三菱自動車との提携について語る日産自動車のカルロス・ゴーン社長=横浜市
日産自動車のカルロス・ゴーン社長が13日、報道陣のインタビューに応じた。「好機」だったからこそ、三菱自動車を傘下に収める基本合意を素早くまとめたと説明。三菱自に派遣する開発部門トップは、来週にも候補者を示すという。
三菱自動車の燃費偽装問題
「時期を決めるのは周辺状況。不幸な状況のなかでやってきた好機をつかめるか否か。それだけ」
ゴーン氏によると、三菱自の燃費偽装が発覚したあと即座に接触を図り、三菱自から「すべての責任を認め、何が起きても日産のすべての損失を補償する」と書面で約束された。

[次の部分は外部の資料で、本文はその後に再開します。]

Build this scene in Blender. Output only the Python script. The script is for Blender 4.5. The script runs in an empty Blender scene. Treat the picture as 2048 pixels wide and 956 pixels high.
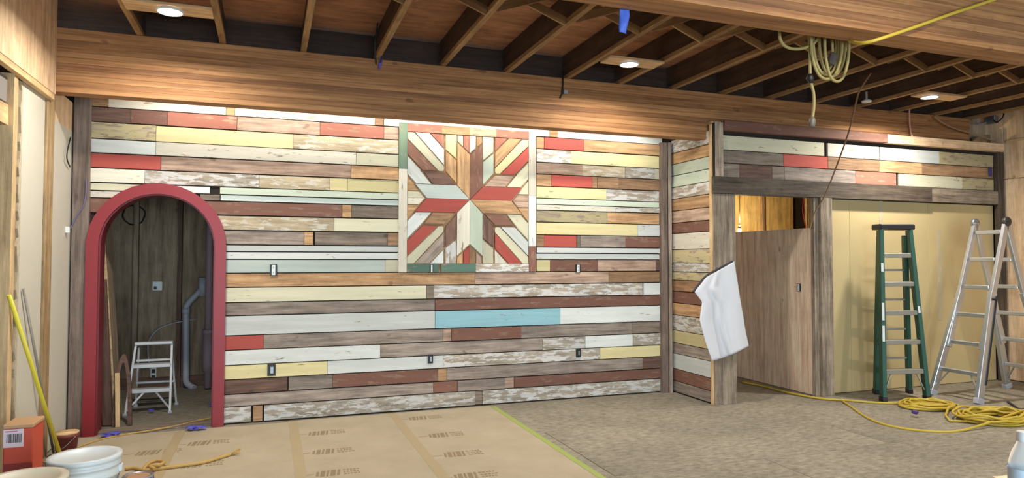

「次に出たのが『これは、もっと一緒に協業できる好機か』という話だった」。検討の結果、相乗効果(車台共通化やエコカー共同開発)の余地が幅広いとわかった。「しかも株価が下落し、効果はますます目立った。明らかな好機と判断した」。三菱自株34%分の取得予定額は2370億円で、1株あたり468円52銭。偽装発覚前の4月19日の終値864円より4割超も低い。

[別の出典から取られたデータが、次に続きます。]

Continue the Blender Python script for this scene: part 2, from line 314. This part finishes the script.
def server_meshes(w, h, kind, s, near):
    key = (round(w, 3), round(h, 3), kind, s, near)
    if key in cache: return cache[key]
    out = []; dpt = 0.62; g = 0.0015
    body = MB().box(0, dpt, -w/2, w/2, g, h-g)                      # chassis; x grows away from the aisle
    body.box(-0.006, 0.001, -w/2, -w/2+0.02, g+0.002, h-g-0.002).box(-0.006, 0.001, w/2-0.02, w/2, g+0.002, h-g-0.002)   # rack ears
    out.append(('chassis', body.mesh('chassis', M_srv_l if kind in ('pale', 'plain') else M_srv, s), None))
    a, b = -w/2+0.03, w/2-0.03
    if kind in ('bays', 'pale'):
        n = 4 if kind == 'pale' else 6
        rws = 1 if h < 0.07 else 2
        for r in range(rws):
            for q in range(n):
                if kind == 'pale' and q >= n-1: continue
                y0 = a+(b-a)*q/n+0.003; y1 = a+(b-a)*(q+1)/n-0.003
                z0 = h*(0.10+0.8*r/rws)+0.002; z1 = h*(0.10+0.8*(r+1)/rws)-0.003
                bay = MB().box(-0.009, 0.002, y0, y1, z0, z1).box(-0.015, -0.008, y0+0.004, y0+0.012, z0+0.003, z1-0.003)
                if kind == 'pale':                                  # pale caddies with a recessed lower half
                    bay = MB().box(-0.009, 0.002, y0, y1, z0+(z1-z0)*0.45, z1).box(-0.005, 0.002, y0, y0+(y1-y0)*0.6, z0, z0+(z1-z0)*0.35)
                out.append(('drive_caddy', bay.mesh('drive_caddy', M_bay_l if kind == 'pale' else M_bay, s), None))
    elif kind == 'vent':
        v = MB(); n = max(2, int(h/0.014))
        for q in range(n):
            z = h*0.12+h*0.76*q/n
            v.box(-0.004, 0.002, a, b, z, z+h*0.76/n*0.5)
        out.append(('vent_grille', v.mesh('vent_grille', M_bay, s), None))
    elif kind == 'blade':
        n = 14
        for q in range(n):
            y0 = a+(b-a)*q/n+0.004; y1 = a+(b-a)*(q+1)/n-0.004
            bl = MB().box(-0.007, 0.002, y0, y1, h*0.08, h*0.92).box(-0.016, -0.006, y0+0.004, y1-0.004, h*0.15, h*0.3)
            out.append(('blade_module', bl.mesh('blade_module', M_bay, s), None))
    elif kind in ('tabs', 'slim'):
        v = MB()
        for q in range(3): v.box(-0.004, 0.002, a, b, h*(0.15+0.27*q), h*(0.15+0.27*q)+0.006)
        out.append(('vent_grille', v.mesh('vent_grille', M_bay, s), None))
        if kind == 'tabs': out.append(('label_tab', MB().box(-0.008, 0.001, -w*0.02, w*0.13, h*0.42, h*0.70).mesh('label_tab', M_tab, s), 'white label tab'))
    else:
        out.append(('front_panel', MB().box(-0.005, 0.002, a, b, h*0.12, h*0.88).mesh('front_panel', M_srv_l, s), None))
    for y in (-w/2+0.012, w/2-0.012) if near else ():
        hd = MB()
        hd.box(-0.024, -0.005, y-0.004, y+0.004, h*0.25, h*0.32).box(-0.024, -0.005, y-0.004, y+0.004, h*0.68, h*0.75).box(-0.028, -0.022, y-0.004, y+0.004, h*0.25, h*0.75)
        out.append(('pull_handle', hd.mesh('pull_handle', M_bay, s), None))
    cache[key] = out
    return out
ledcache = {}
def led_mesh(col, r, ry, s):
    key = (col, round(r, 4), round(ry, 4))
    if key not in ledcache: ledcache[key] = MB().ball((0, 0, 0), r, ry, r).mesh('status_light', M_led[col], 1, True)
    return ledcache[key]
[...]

三菱自の主要株主である三菱重工業、三菱商事、三菱東京UFJ銀行については「敵対的提携は好きではない。もし三菱グループの株主が反対だったら、提携に踏み切っていない」とした。株主も含め「原則的に合意できたのは発表の数日前」だったという。
■設備「過剰ではない」
リストラについては「今回の提携で工場閉鎖は義務ではない。いまは過剰な設備を抱えている状況にはない」と語り、三菱自の名古屋製作所(愛知県岡崎市)や水島製作所(岡山県倉敷市)などの工場は維持する考えを示した。